For clarification, I did not use jtoolman's method as he just worked it out recently, and the new resetter tool was not available back then either when I went to K7 in the second printer.  I bought a new set of refillable carts and did it much as Cone suggested.  Prime the new printer with OEM K3 ink to see if it works, then swap out and use the refillables with the K7 ink and the OEM chips that go under his chip (Which I got some from the college IT person's discards.).

However, it wasted a lot of K7 ink before my profiles began to smooth out and become usable.  Nothing was anywhere near linear using the i1 Photo Pro 2 and QTR for a long time.  I went through a lot of GO too (Residual black ink staining since it uses that cart position.) and had to buy a bigger bottle of it on the second order.  I went through two purchases of K7 110ml bottles in just one month which seems absurd, but they like to sell ink too.  The first set was just to get rid of some yellow and magenta staining, and some black tint for the clear GO ink too, left in the lines and printer head.  Very white papers always had some residual color cast for quite some time even getting into the second batch.  Do a MK/PK ink switch and some color staining may result too from the valve.  These were new refillables, and not OEM flushed out ones, fwiw.

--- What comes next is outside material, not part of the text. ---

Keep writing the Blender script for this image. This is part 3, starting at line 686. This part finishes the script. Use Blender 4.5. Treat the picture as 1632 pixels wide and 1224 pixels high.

Of course you could also buy a second set of refillable carts and run their flush fluid through the printer to get rid of the K3 color set, but that runs up the bill as much as a second set of K7 used to flush the lines too.  Plus, you still have to prime and flush out that fluid too with the K7 ink refills later.

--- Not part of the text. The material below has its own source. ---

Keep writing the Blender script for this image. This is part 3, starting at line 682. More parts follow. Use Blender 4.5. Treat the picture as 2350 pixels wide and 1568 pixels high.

As mentioned, on a new printer I would prime and run with the K7 if at all possible rather than use it as a big dollar flushing fluid later after the first run using the OEM color ink.  Of course their method wants you to do otherwise in case of a bad printer which is probably a low percentage gamble if new and not a refurb, but they sell $$$ ink and flush fluid and extra carts for it too.  There is a lot of ink in those lines and dampner assembly that I discovered when I tore into mine for a busted carriage repair.  Personally, I'd run with the k7 and if the printer is bad, put in the OEM ink and let Epson handle it.  They most likely will not tell you to return it with ink loaded anyway, and chances are low that it will be bad too.  Beats shelling out $1000 for two K7 ink loads and all the paper waste to get it normalized and linear.